3. Breaking Down the Problem:
The price at each shop changes over time, which makes this a dynamic pricing problem. On day d (starting from 0), the price of a bottle at shop i will be:
initial_price[i] + d
because every purchase at that shop on previous days increments the price by 1 each day. But remember, you can only buy once from a shop per day, so the price increment depends on how many times you've bought from that particular shop.
4. Key Observations:
- Since prices only increase by 1 each time you buy from a shop, the cost of buying k bottles from a shop with initial price p would be: p + 0, p + 1, p + 2, ..., p + (k-1).
- The total cost for k bottles from a single shop is the sum of an arithmetic progression: k * p + (k * (k - 1)) / 2.

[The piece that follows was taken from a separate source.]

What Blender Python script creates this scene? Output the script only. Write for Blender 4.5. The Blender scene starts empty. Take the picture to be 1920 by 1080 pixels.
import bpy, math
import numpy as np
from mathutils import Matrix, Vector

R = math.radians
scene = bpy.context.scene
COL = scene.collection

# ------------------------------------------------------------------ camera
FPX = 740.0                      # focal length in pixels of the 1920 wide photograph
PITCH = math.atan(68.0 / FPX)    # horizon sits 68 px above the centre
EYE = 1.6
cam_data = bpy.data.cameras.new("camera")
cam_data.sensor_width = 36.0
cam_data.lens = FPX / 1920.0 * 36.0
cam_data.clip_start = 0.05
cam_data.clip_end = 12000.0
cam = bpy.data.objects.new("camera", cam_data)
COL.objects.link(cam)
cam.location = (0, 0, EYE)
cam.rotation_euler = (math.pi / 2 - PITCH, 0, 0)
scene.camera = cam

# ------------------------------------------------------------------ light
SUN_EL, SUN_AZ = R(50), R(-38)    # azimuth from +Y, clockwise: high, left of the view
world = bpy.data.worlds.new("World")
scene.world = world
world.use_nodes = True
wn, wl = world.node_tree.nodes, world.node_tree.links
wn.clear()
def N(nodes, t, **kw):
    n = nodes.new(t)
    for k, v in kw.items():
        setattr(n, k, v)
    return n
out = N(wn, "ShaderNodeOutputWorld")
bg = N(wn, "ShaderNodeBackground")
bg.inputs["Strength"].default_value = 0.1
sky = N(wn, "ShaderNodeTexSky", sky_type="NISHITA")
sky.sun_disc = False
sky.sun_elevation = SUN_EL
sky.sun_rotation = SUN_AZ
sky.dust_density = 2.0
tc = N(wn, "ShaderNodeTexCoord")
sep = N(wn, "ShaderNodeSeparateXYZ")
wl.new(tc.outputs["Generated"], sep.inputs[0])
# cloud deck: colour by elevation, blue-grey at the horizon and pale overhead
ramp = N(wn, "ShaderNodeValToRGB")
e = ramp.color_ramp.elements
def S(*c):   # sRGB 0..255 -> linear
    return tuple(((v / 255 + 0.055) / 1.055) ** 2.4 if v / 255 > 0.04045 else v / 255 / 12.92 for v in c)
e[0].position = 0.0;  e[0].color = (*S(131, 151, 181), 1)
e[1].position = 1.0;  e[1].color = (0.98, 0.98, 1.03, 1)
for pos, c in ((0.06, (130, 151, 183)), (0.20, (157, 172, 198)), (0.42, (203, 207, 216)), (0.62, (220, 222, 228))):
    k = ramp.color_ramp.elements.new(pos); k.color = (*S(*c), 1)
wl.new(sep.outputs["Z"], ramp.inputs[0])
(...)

- However, the daily budget X restricts how many bottles you can buy each day across all shops, and crucially, the prices increase day by day, which means prices evolve in a predictable linear fashion.
5. Strategy:
To maximize the total number of bottles:
- Consider that you buy bottles in rounds (days). On each day, you can buy from any shop whose price on that day does not exceed X.

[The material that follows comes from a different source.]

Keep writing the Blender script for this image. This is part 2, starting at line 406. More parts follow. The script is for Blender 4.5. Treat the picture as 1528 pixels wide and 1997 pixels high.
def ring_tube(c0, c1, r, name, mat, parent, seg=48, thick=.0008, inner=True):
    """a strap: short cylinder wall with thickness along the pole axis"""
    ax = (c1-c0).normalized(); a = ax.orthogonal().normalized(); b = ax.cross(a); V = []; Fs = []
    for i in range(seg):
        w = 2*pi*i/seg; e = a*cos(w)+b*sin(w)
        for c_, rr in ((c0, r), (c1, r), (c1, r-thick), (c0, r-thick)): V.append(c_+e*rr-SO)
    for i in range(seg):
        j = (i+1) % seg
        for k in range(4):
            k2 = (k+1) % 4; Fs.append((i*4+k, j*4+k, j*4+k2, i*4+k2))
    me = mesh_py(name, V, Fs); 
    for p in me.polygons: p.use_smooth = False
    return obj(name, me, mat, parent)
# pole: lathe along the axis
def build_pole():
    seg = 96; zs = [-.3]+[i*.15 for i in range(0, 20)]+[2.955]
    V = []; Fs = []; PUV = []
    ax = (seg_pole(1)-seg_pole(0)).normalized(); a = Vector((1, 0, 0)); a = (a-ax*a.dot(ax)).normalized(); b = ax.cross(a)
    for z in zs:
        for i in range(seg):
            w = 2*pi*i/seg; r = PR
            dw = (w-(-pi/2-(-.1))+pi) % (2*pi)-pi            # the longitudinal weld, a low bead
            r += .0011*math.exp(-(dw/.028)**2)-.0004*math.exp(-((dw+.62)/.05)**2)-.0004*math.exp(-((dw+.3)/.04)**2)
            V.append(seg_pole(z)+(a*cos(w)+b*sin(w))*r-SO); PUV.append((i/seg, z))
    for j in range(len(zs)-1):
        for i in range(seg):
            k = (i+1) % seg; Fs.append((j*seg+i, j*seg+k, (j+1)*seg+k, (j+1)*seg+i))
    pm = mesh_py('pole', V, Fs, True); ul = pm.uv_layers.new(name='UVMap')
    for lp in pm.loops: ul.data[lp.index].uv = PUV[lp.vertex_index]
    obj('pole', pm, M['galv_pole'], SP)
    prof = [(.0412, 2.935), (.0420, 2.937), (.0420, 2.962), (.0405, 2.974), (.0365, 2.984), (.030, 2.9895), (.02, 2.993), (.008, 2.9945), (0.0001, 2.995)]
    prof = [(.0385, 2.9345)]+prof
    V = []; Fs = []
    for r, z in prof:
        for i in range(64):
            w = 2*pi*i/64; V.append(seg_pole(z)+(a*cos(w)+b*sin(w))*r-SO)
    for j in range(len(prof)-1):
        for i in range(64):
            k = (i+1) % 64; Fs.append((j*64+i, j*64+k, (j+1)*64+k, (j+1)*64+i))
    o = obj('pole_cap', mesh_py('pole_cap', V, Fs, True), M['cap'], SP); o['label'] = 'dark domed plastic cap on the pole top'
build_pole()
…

- The price of shop i on day d is: initial_price[i] + d (since you buy only once per day).
- So, for day d, the shops you can afford are those with initial_price[i] + d <= X.

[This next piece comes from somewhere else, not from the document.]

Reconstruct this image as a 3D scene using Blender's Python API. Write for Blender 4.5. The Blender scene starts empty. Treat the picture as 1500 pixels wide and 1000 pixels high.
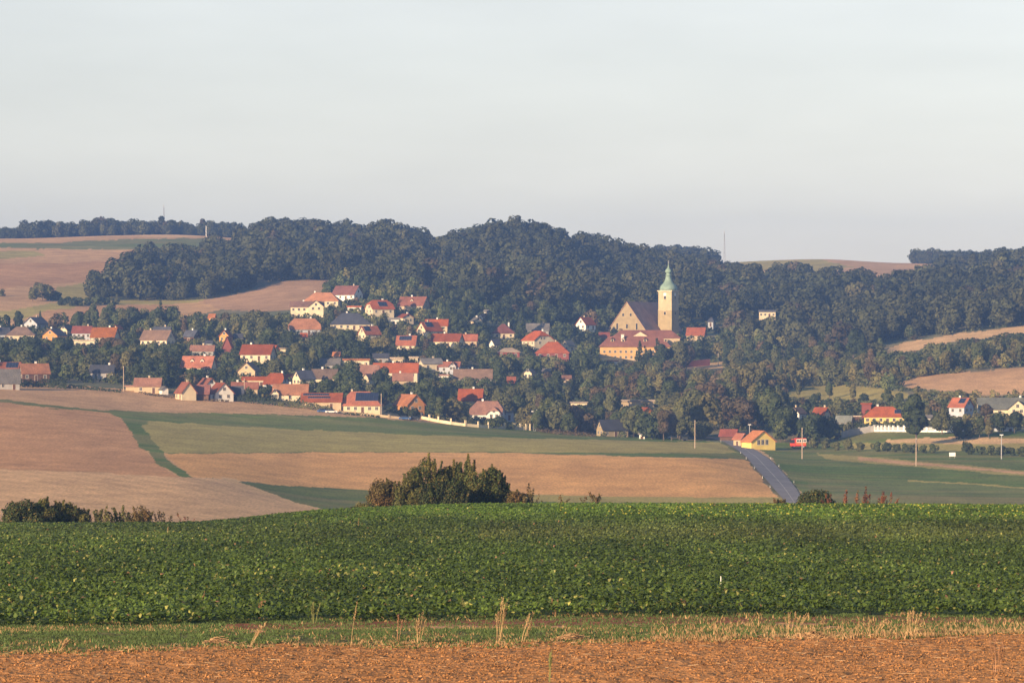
import bpy, math, random
import numpy as np
R = math.radians
C = bpy.context.scene.collection

# ------------------------------------------------------------------ camera
F = 5697.0                     # focal length in photograph pixels (1500 wide)
cam_d = bpy.data.cameras.new('camera'); cam = bpy.data.objects.new('camera', cam_d); C.objects.link(cam)
cam_d.sensor_width = 36; cam_d.lens = 36*F/1500
cam_d.clip_start = 1; cam_d.clip_end = 30000
cam.location = (0, 0, 0); cam.rotation_euler = (R(90), 0, 0)
bpy.context.scene.camera = cam

# ------------------------------------------------------------------ sky, sun, exposure
SKY_SAT = 0.5; SKY_TINT = (1.10, .96, .875)
SUN_AZ, SUN_EL = 41, 14.5        # degrees left of straight behind the camera, degrees up
sx, sy = -math.sin(R(SUN_AZ)), -math.cos(R(SUN_AZ))
w = bpy.data.worlds.new('World'); bpy.context.scene.world = w; w.use_nodes = True
nt = w.node_tree; bg = nt.nodes['Background']
sky = nt.nodes.new('ShaderNodeTexSky'); sky.sky_type = 'NISHITA'; sky.sun_disc = False
sky.sun_elevation = R(SUN_EL); sky.sun_rotation = math.atan2(sx, sy)
sky.air_density = 1.0; sky.dust_density = 0.5; sky.ozone_density = 3.0
tcw = nt.nodes.new('ShaderNodeTexCoord'); sep = nt.nodes.new('ShaderNodeSeparateXYZ'); nt.links.new(tcw.outputs['Generated'], sep.inputs[0])
mrw = nt.nodes.new('ShaderNodeMapRange'); mrw.inputs[1].default_value = .10; mrw.inputs[2].default_value = .40; mrw.inputs[3].default_value = SKY_SAT; mrw.inputs[4].default_value = 1.0
nt.links.new(sep.outputs[2], mrw.inputs[0]); hsv = nt.nodes.new('ShaderNodeHueSaturation'); nt.links.new(mrw.outputs[0], hsv.inputs['Saturation'])   # dusty veil low in the sky
nt.links.new(sky.outputs[0], hsv.inputs['Color']); tnt = nt.nodes.new('ShaderNodeVectorMath'); tnt.operation = 'MULTIPLY'; tnt.inputs[1].default_value = SKY_TINT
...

- To maximize the number of bottles per day, buy from all shops that satisfy this condition.
- Continue this day-by-day purchase process until on a day, no shop is affordable (i.e., initial_price[i] + d > X for all shops).
6. Simplifying the Approach:
- Sort the shops by their initial prices.
- On day 0, buy from all shops with initial_price <= X.
- On day 1, buy from all shops with initial_price + 1 <= X.
- And so forth, incrementing day until no shops meet the criteria.
- The total bottles bought is the sum over all days of the count of shops you could afford.
7. How to Efficiently Compute the Result:
- Sorting the initial prices helps quickly identify how many shops are affordable on each day.
- For each day d, find the number of shops where initial_price[i] <= X - d.
- The total bottles bought is the sum of these counts for d = 0 up to the day where no shops are affordable.
- Since prices increase linearly and initial prices are fixed, this process is equivalent to counting how many initial prices are less than or equal to (X - d) for each d.
8. Algorithm Outline:
- Sort the array of initial prices.
- Initialize day = 0, total_bottles = 0.
- For day d = 0, 1, 2, ..., while there exists shops with initial_price[i] <= X - d:
- Use binary search or a pointer to find how many shops satisfy initial_price[i] <= X - d.
- Add this count to total_bottles.
- Increment day.
- Stop when no shops meet the condition.
9. Edge Cases:
- If all shops have initial prices greater than X, you cannot buy any bottles.
- If the daily budget is very high, you might be able to buy bottles for many days, so be mindful of efficiency.
- Input arrays where initial prices are all equal or widely varied.
10. Time Complexity:
- Sorting the initial prices takes O(N log N).
- For each day, binary searching for the number of affordable shops takes O(log N).
- The maximum number of days is limited by X and the minimum initial price, so the total complexity depends on these values.
- To optimize, you can precompute the maximum number of days as (X - min(initial_price)), limiting the loop.
11. Summary:
- Model the price growth over days and use sorting and binary search to efficiently count affordable shops per day.
- Sum these counts over all valid days to find the total number of bottles bought.
- This approach avoids simulating every purchase explicitly and uses the problem's linear price increase property for efficient computation.
By thinking carefully about how prices evolve and using sorted data with binary searches, you can solve the problem efficiently and correctly.